The title of a popular book on sale at the moment declares that Venice is a Fish. This refers to the shape of the city, to which aerial photos will attest. However, this statement could equally apply if it’s true that we are what we eat, for the traditional cuisine of the floating city has a distinctly fishy flavour. This is hardly a surprise, bearing in mind that Venice emerges from the centre of a lagoon on the edge of the Adriatic Sea, both swimming with all sorts of scaly and finned creatures.
What is a surprise however, is that one of the most popular fish featuring in the city’s cuisine comes not from the lagoon but from a remote Norwegian archipelago about 2,500 kilometres from the St Mark’s Square. The reason why baccalà – not salt cod as is commonly thought, but air-dried stockfish – is so popular in Venice is based, literally, on an accident.

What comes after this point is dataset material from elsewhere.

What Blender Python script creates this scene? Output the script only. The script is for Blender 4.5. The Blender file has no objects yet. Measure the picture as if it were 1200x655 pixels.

In 1432 a Venetian merchant, Pietro Querini, found himself shipwrecked off the Lofoten islands in Norway. While he was waiting for someone to send a Venetian galley to pick him up, he gorged himself on the local dried fish and bought a large quantity of it as emergency rations for the return journey, in case of similar misfortunes. Arriving back in Venice without incident, Querini sold the baccalà on the Rialto and it became an overnight sensation. Ships have been going back and forth to Norway picking up supplies for hungry Venetians ever since.